Ücret ödemelerine ilişkin hükümler Gelir Vergisi Kanununun 1, 2, 3, 4, 5, 15, 16, 23, 24, 25, 26, 27, 28, 29, 31, 61, 62, 63, 64, 85, 86, 89, 92, 94, 95, 96, 98, 100, 103, 104, 117 ve 121’inci maddelerinde ve geçici maddelerde yer almaktadır. Ücret ödemelerinin ne şekilde vergilendirileceğinin genel esasları ise 128, 149, 160, 311, 319 seri no.lu Gelir Vergisi Genel Tebliğlerinde açıklanmış bulunmaktadır.
Ücret gelirinin vergilendirilmesi diğer gelir unsurlarına göre çok farklıdır. Asgari ücret istisnası başta olmak üzere 193 sayılı GVK’nın 23-29. Maddeleri arasında sosyal ve ekonomik amaçlı bazen de emeğe dayalı bir gelir unsuru olması nedeniyle onlarca ücret istisnası vardır. Gelir vergisi tarifesinde üçüncü gelir diliminden sonra ücretin vergilendirilmesinde gelir dilimlerinde diğer gelir unsurlarına göre farklılaştırma yapılmış ve ücretlinin üst dilimlere daha geç girmesi sağlanmıştır. Ancak tüm bunların yanında ücretlilerin yapmış olduğu birçok giderin ücret matrahından yıl içinde indirim konusu yapılması mümkün değildir.
Ücret geliri elde edenler yıllık beyanname vermediği ve tevkif suretiyle vergilendirildiği sürece birçok harcamasını vergi matrahından düşemez. Ücret geliri elde edenler %5 vergi indiriminden yararlanamaz. Diğer gelir unsurlarında 5 yıl süre ile geçmiş yıl zararının mahsubuna izin varken ücret gelirinde bu durum söz konusu değildir. Çünkü ücret gelirinde gelirin eksi bakiye vermeyeceği yani zarar oluşmayacağı bilinen bir durum olduğundan, yıllık beyannamede ücret gelirinin olduğu satırda zarar yazacak bir alan bulunmamaktadır. Yani ücret gelirinden bir zarar oluşması ve diğer gelir unsurlarının karından mahsup edilmesi söz konusu değildir.

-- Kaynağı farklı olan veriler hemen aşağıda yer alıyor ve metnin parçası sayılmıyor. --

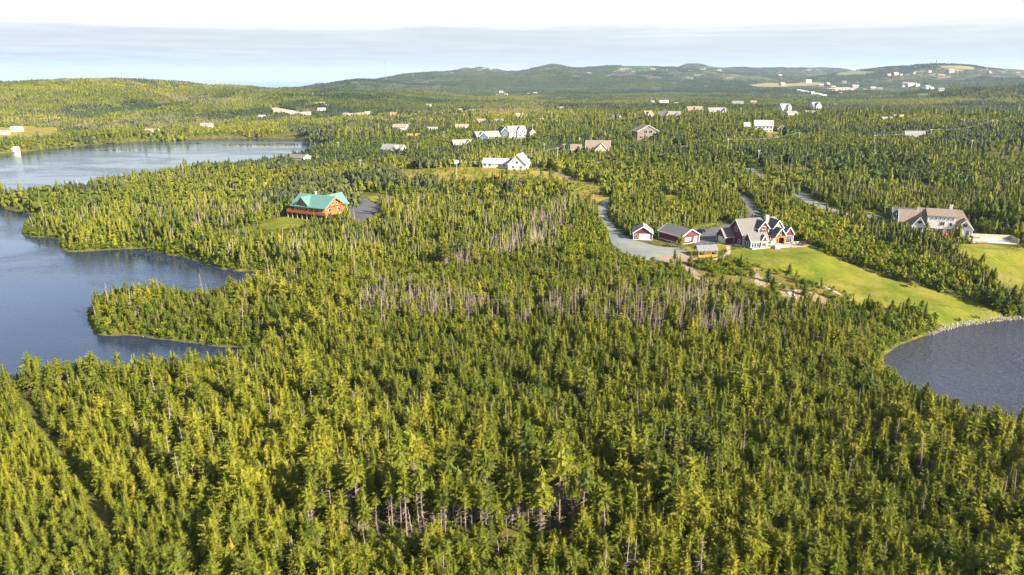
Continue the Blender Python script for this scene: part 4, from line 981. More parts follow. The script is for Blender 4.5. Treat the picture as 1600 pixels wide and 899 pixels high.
# ------------------------------------------------------------------ the red house
RH = (98.4, 270.4)
rh = thing('red_house', 'large maroon gabled house with white trim and dark roof above the lawn', 'house', RH[0], RH[1], 18, 12.0)
rh.scale = (.88,) * 3
BUILDINGS.append((RH[0], RH[1], 17.5))
gable(rh, -12.5, 12.5, -6.2, 6.2, 0, 4.4, 10.8, 'x', W_red, R_slate, .5, hip=4.5)
gable(rh, -17.2, -12.52, .4, 6.9, 0, 3.2, 6.4, 'x', W_red, R_slate, .45)
door(rh, -17.2, 4.0, 0, 3.0, 2.6, 'l', name='garage_door', panels=4)
door(rh, -17.2, 1.5, 0, 1.0, 2.2, 'l')
window(rh, -12.5, -3.4, 1.8, 1.5, 1.4, 'l'); window(rh, -12.5, -.6, 6.6, 1.7, 2.0, 'l')
gable(rh, -12.0, -3.4, -11.2, -6.22, 0, 3.2, 6.2, 'x', W_red, R_slate, .4)
gable(rh, -7.1, -4.3, -11.6, -8.6, 0, 3.2, 5.4, 'y', W_red, R_slate, .25)
for q in range(3): window(rh, -11.2 + q * 1.35, -11.2, 1.6, 1.0, 2.1, 'f')
window(rh, -5.7, -11.6, 1.55, 1.4, 1.9, 'f')
for q in range(3): window(rh, -12.0, -10.2 + q * 1.5, 1.6, 1.1, 2.1, 'l')
gable(rh, -4.6, .6, -5.8, -.5, 5.2, 7.4, 10.3, 'y', W_red, R_dark, .45)
window(rh, -2.0, -5.8, 7.4, 1.8, 1.3, 'f')
gable(rh, 2.6, 7.6, -6.45, -.4, 4.3, 7.3, 10.5, 'y', W_pink_lit_red, R_dark, .45)  # upper gable: red wall with its sunlit tone put into the colour
window(rh, 5.1, -6.45, 7.0, 1.6, 1.9, 'f')
gable(rh, 7.7, 12.3, -8.2, -2.0, 0, 4.4, 7.4, 'y', W_red, R_slate, .4)
window(rh, 10.0, -8.2, 2.0, 3.0, 2.8, 'f', cols=3); window(rh, 12.5, -3.5, 1.8, 1.4, 1.5, 'r'); window(rh, 12.5, 1.5, 1.8, 1.4, 1.5, 'r')
# timber porch
pr = MB()
for (s, be) in ((1, .6), (-1, 6.2)):
    lo = [(be, -11.2, 4.4), (be, -4.0, 4.4), (3.4, -4.0, 7.8), (3.4, -11.2, 7.8)]
    pr.hexa(lo + [(a, b, c + .2) for a, b, c in lo])
pr.build('roof', R_dark, rh)
pf = MB()
for be in (.6, 6.2): pf.bar((be, -11.26, 4.45), (3.4, -11.26, 7.85), .12, .34)
pf.build('fascia_board', T_white, rh)
for xx in (1.2, 5.6):
    for yy in (-10.8, -6.8):
        q = MB(); q.box(xx - .18, xx + .18, yy - .18, yy + .18, -.4, 4.6); q.build('porch_post', T_wood, rh)
q = MB(); q.bar((1.0, -10.8, 4.0), (5.8, -10.8, 4.0), .3); q.bar((1.2, -10.8, 3.0), (3.4, -10.8, 5.0), .2); q.bar((5.6, -10.8, 3.0), (3.4, -10.8, 5.0), .2); q.bar((3.4, -10.8, 4.0), (3.4, -10.8, 7.4), .25)
q.bar((1.2, -10.8, 4.0), (1.2, -6.4, 4.0), .25); q.bar((5.6, -10.8, 4.0), (5.6, -6.4, 4.0), .25)
q.build('porch_truss', T_wood, rh)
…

5. Ücret Gelirinin Tevkif Yoluyla Vergilendirilmesi Esası
Gelir Vergisi Kanununa göre yedi gelir unsurundan biri olan gerçek usulde elde edilen ücret gelirlerinin vergilendirmesi iki şekilde yapılmakta olup bunlar; ücretten işveren tarafından vergi kesintisi yapılması ve elde edilen ücretin ücretli tarafından yıllık beyanname ile beyan edilmesidir. İşverenler tarafından hizmet erbabına yapılan ücret ve ücret kapsamındaki ödemelerin tahakkuk ve ödemesinin yapıldığı dönemin ücreti sayılması ve bu dönem de geçerli vergi tarifesi uygulanmak suretiyle bu döneme (aya) ilişkin kümülatif matrah dikkate alınmak suretiyle, GVK’nın 61, 62, 63, 94 ve 103 üncü maddelerine göre gelir vergisine tabi tutulması gerekmektedir.
Ancak, sosyal ve ekonomik gerekçelerle yıllar içinde Gelir Vergisi Kanununda ve özel kanunlarda bir çok ücret ödemesi gelir vergisinden istisna edilmiş olup tevkifat yapılırken veya yıllık beyanname verilirken ücret istisnalarının bilinmesi ve işverenler ve ücretliler tarafından dikkate alınması gerekir.
İşverenler tarafından tevkifat yapılmayan ve yıllık beyannamede verilmesi gerekmeyen ücret ödemelerine ilişkin bazı istisnalar şöyledir; GVK’nın 23. maddesinde (19) bent halinde sayılan ücret ödemelerine ilişkin istisnalar, GVK’nın 24. maddesinde yer alan gider karşılıklarında istisna, GVK’nın 25. maddesinde yer alan tazminat ve yardımlarda istisna, GVK’nın 26. maddesinde yer alan vatan hizmetleri yardımlarında istisna, GVK’nın 27. maddesinde yer alan teçhizat ve tayın bedellerinde istisna, GVK’nın 28. maddesinde yer alan tahsil ve tatbikat ödemelerinde istisna ile GVK’nın 29. maddesinde yer alan teşvik, ikramiye ve mükafatlarda istisnalar. Ayrıca geçici maddelerde ve özel kanunlarda da bazı ücret istisnaları bulunmaktadır.